The Impact Management Project provides material on how companies assess their contribution to an environmental or social objective, pointing out that, in many cases, various actors – from competing investors to government bodies to NGOs – seek to contribute to the same set of outcomes. Separate material on “Investor contribution” describes various strategies for investors to adopt to demonstrate their “contribution”.

These strategies include broad “signalling” by investors to the market that they consider impacts; active engagement with the investee company, and investment in complex or illiquid investments perceived as risky, where the investor provides capital on terms that may not be generally available in the market or accepts a lower financial return.

The Sustainable Development Investment Asset Owner Platform does not yet explicitly include “additionality” as part of the framework, noting that measuring this is a major challenge.

Practical approaches

The differences between the various frameworks highlight the clear challenges in defining impact investing.

Existing impact investing frameworks categorise investee companies that in themselves contribute to an environmental or social objective and, to a more limited degree, companies that carry on their activities in a sustainable manner as in scope, although arguably, the “hallmark” of impact investing is the former. Investment in companies that carry on their activities in a sustainable manner, such as companies with carbon transition plans, is in principle possibly in scope of impact investing. However, arguably, almost any business activity can be said to make an indirect contribution to one or more impact goals, and questions remain as to whether investing in companies by reference to their operations falls under the broader banner of “reducing harm” or “ESG screening” instead of impact investing. There are also challenges with this type of investment on measuring the benefits generated and providing any form of “additionality” discussed above.

That said, the EU Environmental Taxonomy for climate change mitigation includes as in-scope activities like low energy manufacturing or transport infrastructure, which are activities with the highest GHG emissions and that can substantially reduce their emissions, as well as activities that are themselves inherently transitional, such as renewable energy generation. There are similar examples in the Taxonomy that cover other environmental objectives.

Sponsors producing pre-contractual disclosures under SFDR in the context of the “sustainable investment” definition are best advised to build flexibility into their approach and to rely on both their judgement as to the impact to be generated for each investment and the information subsequently reported to investors in demonstrating their contribution to particular social and environmental objectives.

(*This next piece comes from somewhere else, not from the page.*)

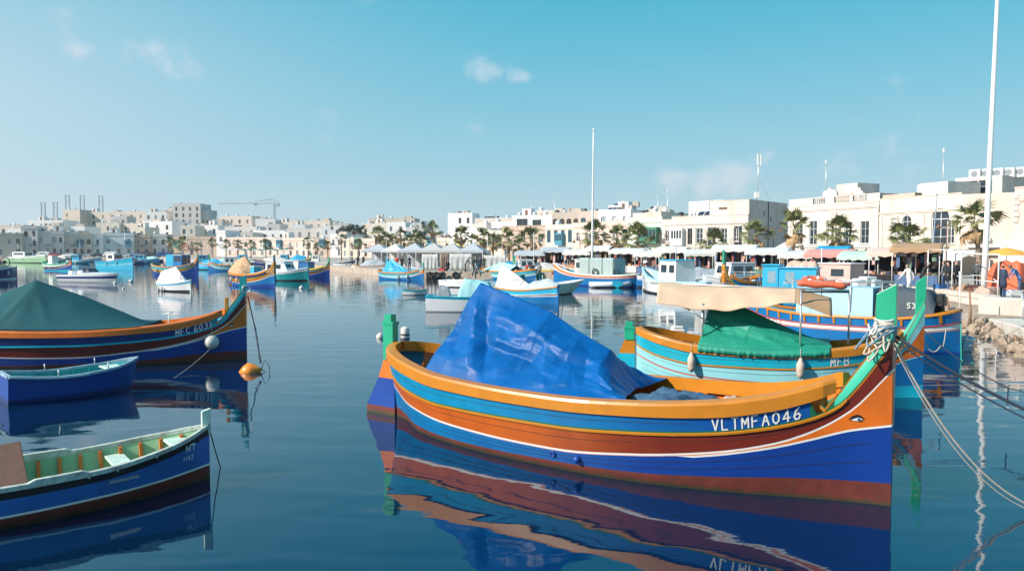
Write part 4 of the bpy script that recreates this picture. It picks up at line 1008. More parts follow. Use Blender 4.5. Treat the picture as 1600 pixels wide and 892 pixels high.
def land():
    mb = MB()
    far = [(900, -30), (900, 10), (900, 30), (900, 60), (900, 120), (900, 200), (900, 300), (900, 400), (900, 600), (600, 1000), (300, 1100), (0, 1200), (-200, 1200), (-500, 1200), (-900, 1200), (-1600, 1200)]
    for i in range(len(EDGE)-1):
        mb.poly([(*EDGE[i], QZ), (*far[i], QZ), (*far[i+1], QZ), (*EDGE[i+1], QZ)])
    tag(mb.build('promenade', PAVE), kind='structure')
    hb = MB()
    def hf(a, b):
        x = -900+1500*a; y = 330+850*b
        h = 26*max(0, 1-((x+95)/210)**2)*min(1, b*5)+16*min(1, b*3)*(.5+.5*nz(x*.004, y*.004, 2))+9*max(0, 1-((x-30)/160)**2)*min(1, b*4)
        return Vector((x, y, QZ-1.5+min(h, 22)*.42))
    hb.grid(hf, 60, 24, 0); tag(hb.build('hillside', SCRUB), kind='structure')
land()
def quay_wall():
    w = tag(link('quay_wall', None), 'pale stone quay wall running along the right-hand waterfront', 'quay wall'); 
    pts = [Vector((*p, 0)) for p in EDGE]
    random.seed(3)
    # coping stones one by one where they can be told apart
    seg = []; pos = []
    for a, b in zip(pts[1:6], pts[2:7]):
        L = (b-a).length; n = max(1, int(L/1.6))
        for i in range(n): seg.append((a.lerp(b, i/n), a.lerp(b, (i+1)/n)))
    for a, b in seg:
        d = (b-a).normalized(); nrm = Vector((-d.y, d.x, 0)); j = .012; o_ = random.uniform(-.012, .012)
        s = MB(); A = a+d*j; B = b-d*j
        q = [A+nrm*(.05+o_), B+nrm*(.05+o_), B-nrm*.6, A-nrm*.6]
        s.loft([[v+Vector((0, 0, QZ-.22)) for v in q], [v+Vector((0, 0, QZ+.03+o_)) for v in q]], 0, closed=True, cap=True); s.build('coping_stone', CONC, w)
        s = MB(); q = [A+nrm*(.0+o_), B+nrm*(.0+o_), B-nrm*.5, A-nrm*.5]
        s.loft([[v+Vector((0, 0, -.5)) for v in q], [v+Vector((0, 0, QZ-.225)) for v in q]], 0, closed=True, cap=True); s.build('wall_block', LIMW if random.random() < .6 else CONC, w)
    m = MB()
    for a, b in zip(pts[6:-1], pts[7:]):
        d = (b-a).normalized(); nrm = Vector((-d.y, d.x, 0))
        m.poly([a+Vector((0, 0, -.5)), b+Vector((0, 0, -.5)), b+Vector((0, 0, QZ-.002)), a+Vector((0, 0, QZ-.002))])
    m.build('wall_face', CONR, w)
quay_wall()
# lower landing with rubble
def landing():
    w = thing('stone_landing', 'low stone landing stage with a worn edge at the right edge of the harbour', 'landing stage')
    e = [(19.6, 31.5), (18.8, 28.5), (17.6, 26.0), (17.0, 22.0), (16.9, 17.0)]
    for k, (a, b) in enumerate(zip(e, e[1:])):
        a = Vector((*a, 0)); b = Vector((*b, 0)); n = max(1, int((b-a).length/1.3)); 
        for i in range(n):
            A, B = a.lerp(b, i/n+.004), a.lerp(b, (i+1)/n-.004); s = MB(); j = random.uniform(-.02, .02)
            q = [A+Vector((j, 0, 0)), B+Vector((j, 0, 0)), Vector((24.9, B.y+1, 0)), Vector((24.9, A.y+1, 0))]
            q2 = [v for v in q]
            s.loft([[v+Vector((.05, 0, -.5)) for v in q], [v+Vector((0, 0, .42+j)) for v in q], [v+Vector((.03, 0, .45+j)) for v in q2]], 0, closed=True, cap=True); s.build('slab', CONC, w)
    g = MB()
    def gf(a, b):
        y = 30+24*b; x0 = 19.3+ (y-30)*.33; x1 = 27.6; x = x0+(x1-x0)*a
        return Vector((x, y, -.25+.42*min(1, a*3)+.12*nz(x*.9, y*.9)))
    g.grid(gf, 20, 30, 0); tag(g.build('shore', ROCK), kind='structure')
landing()
def rock(label, x, y, z, s, seed, group='brown rocks below the quay wall', m=None):
    mb = MB(); n = 9
    def fn(a, b):
        th = 2*math.pi*b; ph = math.pi*a; v = Vector((math.sin(ph)*math.cos(th), math.sin(ph)*math.sin(th), math.cos(ph)))
        k = 1+.45*nz(v.x*1.3+seed, v.y*1.3, v.z*1.3)+.2*nz(v.x*4+seed, v.y*4, v.z*4)
        k = round(k*7)/7*.5+k*.5
        return Vector((v.x*s*k*1.2, v.y*s*k, v.z*s*k*.75))
    mb.grid(fn, n, n*2, 0, sm=False); o = mb.build('rock', m or ROCK); o.location = (x, y, z); o.rotation_euler = (seed, seed*.7, seed*2); tag(o, label, 'rock', group)
random.seed(5)
RK = [(1534, 508, .42, 'largest brown rock at the foot of the quay wall'), (1545, 519, .28, 'rock at the water line beside the stone landing'), (1520, 518, .3, 'rock left of the largest one below the quay wall'),
      (1558, 528, .3, 'dark rock against the front of the stone landing'), (1572, 538, .26, 'second rock under the stone landing'), (1588, 549, .3, 'low rock under the landing near the right edge'), (1510, 512, .25, 'rock behind the stern of the blue boat MFA253'), (1599, 558, .28, 'rock touching the right edge of the picture')]
for i, (px, py, s, lb) in enumerate(RK):
    p = on(px, py); rock(lb, p.x, p.y, .05, s, i*1.7+.3)
rb = MB(); random.seed(11)
for k in range(110):
    t = random.random(); y = 17+t*15; x = 16.9+max(0, (y-22))*.26-random.random()**1.5*1.1; s = random.uniform(.05, .13)
    M = Matrix.Translation((x, y, random.uniform(-.08, .10))) @ Matrix.Rotation(random.uniform(0, 6), 4, Vector((random.random(), random.random(), 1)).normalized())
    rb.bbox((-s, -s*.8, -s*.6), (s, s*.8, s*.6), s*.3, 0, M)
tag(rb.build('rubble', ROCK), kind='stuff')

# ================================================================ buildings
WFR = mat('window_frame_white', (.72, .72, .70), .5, .05, 4); WFB = mat('window_frame_brown', (.16, .09, .05), .6, .1, 4); WFT = mat('window_frame_blue', (.05, .25, .36), .5, .1, 4); WFG = mat('shutter_green', (.04, .2, .12), .5, .1, 4)
SHUT = mat('shutter_grey', (.42, .45, .46), .6, .08, 4); ROOFM = mat('roof_membrane', (.5, .47, .42), .9, .1, 1); TANK = mat('water_tank', (.62, .62, .62), .5, .06, 3); SOLAR = mat('solar_panel', (.02, .03, .06), .2, .1, 3)
IRON = mat('dark_iron', (.06, .055, .05), .5, .1, 5)
_W = {}
def window_mesh(w, h, kind, fr, near):
    key = (round(w, 2), round(h, 2), kind, fr.name, near)
    if key in _W: return _W[key]
    f = MB(); t = .07 if near else .1
    def arc(r0, r1, y):
        n = 8
        for i in range(n):
            a, b = math.pi*i/n, math.pi*(i+1)/n
            f.poly([(w/2+r1*math.cos(a), y, h-w/2+r1*math.sin(a)), (w/2+r0*math.cos(a), y, h-w/2+r0*math.sin(a)), (w/2+r0*math.cos(b), y, h-w/2+r0*math.sin(b)), (w/2+r1*math.cos(b), y, h-w/2+r1*math.sin(b))], 0)
    hh = h-w/2 if kind == 'arch' else h
    f.box((0, 0, 0), (t, .05, hh)); f.box((w-t, 0, 0), (w, .05, hh)); f.box((t, 0, 0), (w-t, .05, t)); f.box((t, 0, hh-t), (w-t, .05, hh)); f.box((w/2-t/2, 0, t), (w/2+t/2, .045, hh-t))
    if kind == 'arch': arc(w/2-t, w/2-.002, 0.0); f.box((w/2-t/2, 0, hh), (w/2+t/2, .04, h-t*.6))
    if near or kind == 'louvre':
        for k in range(1, 3): f.box((t, .005, hh*k/3-.02), (w/2-t/2, .04, hh*k/3+.02)); f.box((w/2+t/2, .005, hh*k/3-.02), (w-t, .04, hh*k/3+.02))
    p = MB()
    if kind == 'arch':
        n = 8; p.poly([(0.01, .055, 0), (w-.01, .055, 0), (w-.01, .055, hh)]+[(w/2+(w/2-.01)*math.cos(math.pi*i/n), .055, hh+(w/2-.01)*math.sin(math.pi*i/n)) for i in range(1, n)]+[(0.01, .055, hh)])
    else: p.poly([(0, .055, 0), (w, .055, 0), (w, .055, h), (0, .055, h)])
    r = (f.mesh('window', fr), p.mesh('pane', SHUT if kind == 'louvre' else GLS))
    _W[key] = r; return r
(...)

As an example disclosure for an impact fund under Article 8 or Article 9 of SFDR, and noting the current uncertainty raised by the questions asked by the ESAs in 2022, a sponsor could commit to investing in companies whose business model contributes (or is expected to contribute) to one or more environmental or social objectives, either directly through its core product or service, or indirectly through a particular aspect of its operating model, such as low carbon emissions arising from a manufacturing process which otherwise generates high emissions.